*What is asked*
What is the number of lines containing the string "picture"? Answer with the number only.

--- Start ---

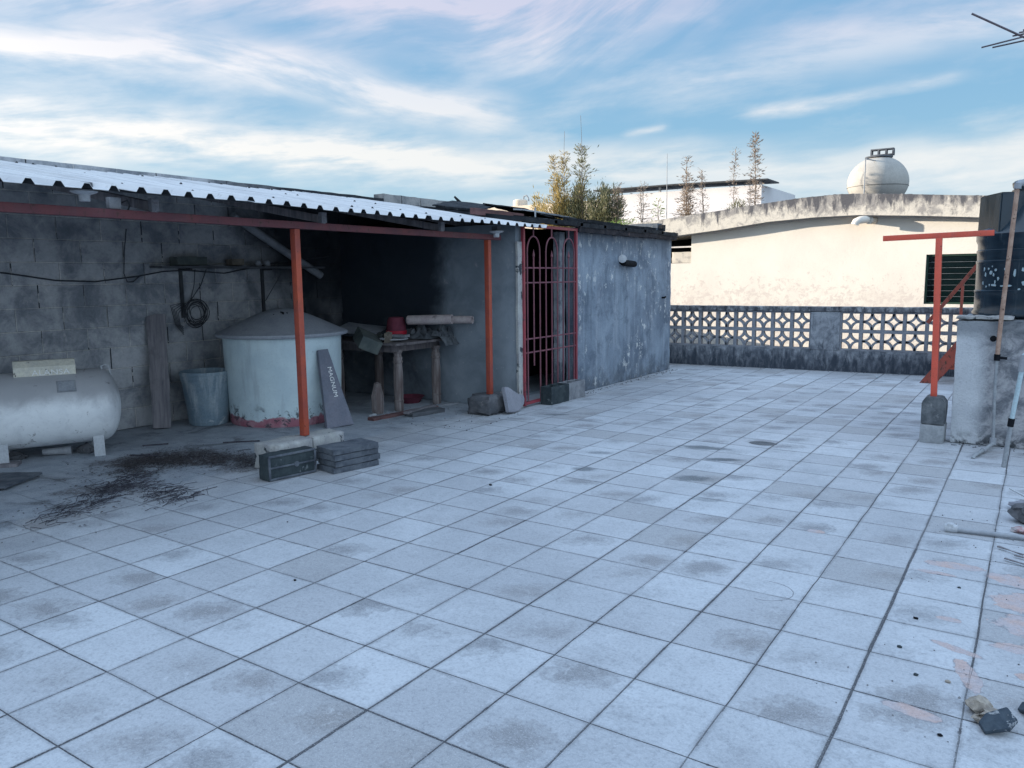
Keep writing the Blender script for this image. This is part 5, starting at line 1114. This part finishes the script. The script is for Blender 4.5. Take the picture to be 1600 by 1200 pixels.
for k in range(8):
    for (xa, xb) in ((-.703, -.022), (.012, .718)):
        q = MB(); q.obox(((xa+xb)/2, 11.56, 1.005+k*.089), (xb-xa, .006, .093), Matrix.Rotation(R_(14), 3, 'X')); e_ = MB(); e_.obox(((xa+xb)/2, 11.540, .958+k*.089), (xb-xa-.004, .004, .004)); e_.build('louvre_edge', M['greycloth'], wfo, smooth=0); o = q.build('louvre_pane', M['louvre'], wfo, smooth=0)
# spherical tank on the neighbour's roof
sp = thing('spherical_tank', 'cream round water tank on the neighbour roof', 'water tank', (-1.90, 14.0, 2.60))
prof = []
for k in range(0, 25):
    a = -math.pi/2*.66+(math.pi/2*.66+math.pi/2*.76)*k/24; prof.append((.535*math.cos(a), .50+(.49 if a > 0 else .44)*math.sin(a)))
MB().lathe([(0, prof[0][1])]+prof+[(0, prof[-1][1])], 56, caps=False).build('body', M['sphere'], sp)
MB().lathe([(.529, .425), (.535, .427), (.535, .431), (.529, .433)], 56, caps=False).build('seam', M['darkmetal'], sp)
MB().lathe([(.225, .955), (.24, .965), (.24, .985), (.21, .99), (0, .995)], 40, caps=False).build('hatch', M['slab_stone'], sp)
MB().lathe([(.36, 0), (.36, .24), (.30, .26)], 32).build('base_ring', M['sphere'], sp)
cbk = thing('hollow_block', 'three-hole concrete block weighing down the round tank hatch', 'concrete block', (-1.84, 14.0, 3.596))
q = MB()
for z_ in (0, .103): q.box((-.20, -.07, z_), (.20, .07, z_+.025), .006)
for x_ in (-.20, -.078, .052, .172): q.box((x_, -.069, .0255), (x_+.028, .069, .1025))
q.build('body', M['slab_stone'], cbk)
fp = MB(); fp.tube([(-1.83, 12.3, 2.62), (-1.83, 12.3, 3.335), (-1.82, 12.35, 3.35), (-1.90, 13.6, 3.47), (-1.92, 13.82, 3.50)], .010, 8)
tag(fp.build('tank_pipe', M['galv'], None), 'thin upright pipe bending over to the round tank top', 'pipe')
# white building with dark canopy further back
ub = thing('white_building', 'white upper storey with flat dark canopy behind the rooftop plants', 'building', (-8.3, 20, -3.2))
def U(x, y, z): return (x+8.3, y-20, z+3.2)
MB().box(U(-10.9, 20, -3.2), U(-5.85, 23.6, 3.90)).build('wall', M['white_wall'], ub, smooth=0)
MB().prism([(a[0], a[2]) for a in [U(-11.0, 0, 4.09), U(-8.3, 0, 4.085), U(-5.62, 0, 4.03), U(-5.62, 0, 3.995), U(-8.3, 0, 4.05), U(-11.0, 0, 4.06)]], -.25, .9, 'XZ').build('canopy', M['darkmetal'], ub, smooth=0)
for x_ in (-10.7, -8.9, -7.6, -5.9):
    MB().box(U(x_-.03, 20.02, 3.90), U(x_+.03, 20.08, 4.06)).build('canopy_post', M['white_plastic'], ub)
rb_ = thing('rear_building', 'low cream rooftop wall of a house far behind the roof boards', 'building', (-17, 25, -3.2))
MB().box((-8, 0, 0), (4.0, 5, 7.54)).build('wall', M['beige_wall'], rb_, smooth=0)
rt_ = thing('rooftop_tank', 'tiny cream tank with a curved pipe on the far cream roof', 'water tank', (-17.35, 25.3, 4.34))
MB().lathe([(.30, 0), (.30, .22), (.22, .28), (0, .30)], 24, caps=False).build('body', M['beige_wall'], rt_)
MB().tube([(.15, 0, .22), (.18, 0, .40), (.32, 0, .42), (.40, 0, .30), (.42, 0, .2)], .03, 8).build('pipe', M['galv'], rt_)
# unseen wall added for its shadow, kept low so the neighbour house stays sunlit, and the taller house to the west whose shadow lies over the terrace
tag(MB().rbox((-5.4, 9.85, -3.2), (-5.22, 11.49, .50), .003, .3, 4, 1, .004).build('added_shadow_wall', M['concrete'], None), 'unseen low wall added for its shadow between the parapet and the neighbour house', 'wall')
wh = thing('west_house', 'taller plain rendered house to the west, outside the picture', 'house', (-16, -6, -3.2))
MB().box((-4, -10, 0), (3.2, 8.4, 9.6)).build('wall', M['beige_wall'], wh, smooth=0); MB().box((-4.1, -10.1, 9.6), (3.3, 8.5, 9.8)).build('roof', M['slab'], wh, smooth=0)
# ------------------------------------------------------------------ plants growing on the neighbour roof
def leafquad(q, p, d, s, rg, wid=.4):
    d = d.normalized(); sd = d.cross(Vector((rg.gauss(0, 1), rg.gauss(0, 1), rg.gauss(0, 1)))).normalized()*s*wid*.5
    vv = [q.bm.verts.new(x) for x in (p, p+d*s*.5+sd, p+d*s, p+d*s*.5-sd)]; q.bm.faces.new(vv)
def plant(name, lab, cat, base, h, seed, leaf='dryleaf', nleaf=150, spread=.10, ls=.06, stems=1, z0=.1, thin=False, lean=0, group=None, top=1.0, rise=.4):
    rg = random.Random(seed); t = thing(name, lab, cat, base, group=group); q = MB(); s_ = MB()
    for k in range(stems):
        ox = rg.gauss(0, .03*stems); hh = h*(1 if k == 0 else rg.uniform(.5, .95)); pts = []; x = ox; y = rg.gauss(0, .03)
        for i in range(8):
            f = i/7; pts.append(Vector((x+lean*f*hh, y, f*hh))); x += rg.gauss(0, .008); y += rg.gauss(0, .008)
        s_.tube(pts, .011 if not thin else .007, 6, r2=.003)
        for j in range(nleaf//stems):
            f = z0+(top-z0)*rg.random(); P_ = along([tuple(v) for v in pts], f); sc = spread*(1-.55*f)*(.35+.65*abs(math.sin(f*17+seed)))
            off = Vector((rg.gauss(0, sc), rg.gauss(0, sc), rg.gauss(0, .02))); d = off.normalized()+Vector((0, 0, rise+rg.gauss(0, .5)))
            leafquad(q, P_+off*.8, d, ls*rg.uniform(.5, 1.2), rg, .24)
            if j % 3 == 0: s_.tube([P_, P_+off*1.1+Vector((0, 0, .03))], .0028, 4)
    s_.build('stem', M['stem'], t); q.build('leaves', M[leaf], t, smooth=0, recalc=False); return t
def bush(name, lab, base, rx, ry, rz, n, leaf, seed, ls=.07, cat='bush'):
    rg = random.Random(seed); t = thing(name, lab, cat, base); q = MB(); s_ = MB()
    cl = []
    for _ in range(9):
        ax_, ay_, hz_ = rg.gauss(0, .5)*rx, rg.gauss(0, .5)*ry, rg.uniform(.55, 1.15)*rz
        for k in range(5): cl.append(Vector((ax_*(.6+.12*k), ay_*(.6+.12*k), hz_*(k+.6)/5.2)))
    for c in cl: s_.tube([Vector((c.x*.15, c.y*.15, 0)), Vector((c.x*.6, c.y*.6, c.z*.6)), c], .009, 5, r2=.003)
    for k in range(n):
        c = rg.choice(cl); tp_ = 1.15-.75*min(1, c.z/(rz*1.1)); p = c+Vector((rg.gauss(0, .24*rx*tp_), rg.gauss(0, .24*ry*tp_), rg.gauss(0, .12*rz))); p.z = max(p.z, .02)
        leafquad(q, p, (p-Vector((0, 0, rz*.2))).normalized()+Vector((rg.gauss(0, .5), rg.gauss(0, .5), rg.gauss(.7, .4))), ls*rg.uniform(.4, 1.3), rg, .17)
    s_.build('branches', M['stem'], t); q.build('leaves', M[leaf], t, smooth=0, recalc=False); return t
def rz_(x):
    for (xa, za), (xb, zb) in zip(top, top[1:]):
        if xa <= x <= xb: return za+(zb-za)*(x-xa)/(xb-xa)
    return 2.2
YP = 12.3
bush('bush', 'golden feathery bush at the left end of the rooftop plants', (-7.80, YP, rz_(-7.8)), .42, .35, 1.05, 9000, 'goldleaf', 1, .10)
bush('bush', 'olive green bush right of the golden one', (-7.30, YP+.1, rz_(-7.3)), .40, .35, 1.0, 8000, 'oliveleaf', 2, .10)
bush('bush', 'lower olive and straw bush at the right end of the thicket', (-6.80, YP, rz_(-6.8)), .34, .3, .8, 5000, 'oliveleaf', 3, .09)
G_ = 'tall dry plants on the neighbour roof'
plant('tall_weed', 'tall bare-tipped weed rising from the golden bush, left of two', 'weed', (-7.75, YP, 2.2), 2.25, 4, 'goldleaf', 420, .12, .08, 1, .3, True, 0, G_, .8, .9)
plant('tall_weed', 'tallest bare-tipped weed rising from the olive bush', 'weed', (-7.22, YP, 2.25), 2.45, 5, 'oliveleaf', 520, .15, .09, 1, .3, True, -.02, G_, .75, .9)
plant('tall_weed', 'feathery weed at the upper left of the golden bush', 'weed', (-7.98, YP, 2.2), 1.75, 6, 'goldleaf', 460, .15, .08, 1, .3, True, .02, G_, 1, .9)
plant('dry_plant', 'dry brown plant just right of the thicket', 'plant', (-6.47, YP, rz_(-6.47)), .95, 7, 'dryleaf', 340, .16, .075, 2, .1, False, 0, G_)
plant('dry_plant', 'sparse brown plant left of the thin rod', 'plant', (-6.0, YP, rz_(-6.0)), .90, 8, 'dryleaf', 200, .17, .07, 2, .1, False, .02, G_)
plant('dry_plant', 'thick tall dry plant right of the thin rod', 'plant', (-4.95, YP, rz_(-4.95)), 1.22, 9, 'dryleaf', 900, .13, .075, 3, .02, False, .0, G_)
plant('dry_plant', 'slim short dry plant right of the thickest one', 'plant', (-4.62, YP, rz_(-4.6)), .90, 10, 'dryleaf', 220, .09, .06, 1, .1, False, -.06, G_)
plant('dry_plant', 'thin dry plant above the small green tuft', 'plant', (-4.05, YP, rz_(-4.05)), 1.2, 11, 'dryleaf', 160, .08, .06, 1, .2, True, .0, G_)
plant('dry_plant', 'tall dry plant at the right end of the row', 'plant', (-3.64, YP, rz_(-3.64)), 1.36, 12, 'dryleaf', 560, .11, .07, 1, .05, False, -.02, G_)
plant('dry_plant', 'faint wispy plant between the green tuft and the last tall plant', 'plant', (-3.85, YP+.2, rz_(-3.85)), .65, 13, 'dryleaf', 60, .09, .05, 1, .2, True, .0, G_)
plant('green_sprout', 'leafy green sprout beside the thin rod', 'plant', (-5.62, YP, rz_(-5.62)), .50, 14, 'greenleaf', 60, .10, .09, 1, .2, False, .0)
bush('green_tuft', 'small green tuft on the roof edge below the thin dry plant', (-4.02, YP, rz_(-4.02)), .24, .15, .22, 500, 'oliveleaf', 15, .07, 'tuft')
bush('green_tuft', 'low bright green growth on the roof left of the thin rod', (-6.2, YP-.3, rz_(-6.2)), .45, .2, .16, 900, 'greenleaf', 16, .06, 'tuft')
tag(MB().tube([(-5.41, YP, 2.35), (-5.42, YP, 3.77)], .010, 6, r2=.005).build('rod', M['galv'], None), 'thin bare metal rod standing among the rooftop plants', 'rod')
scn.cycles.max_bounces = 6; scn.cycles.diffuse_bounces = 4; scn.cycles.glossy_bounces = 3; scn.cycles.transparent_max_bounces = 4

--- End ---

*The response*
2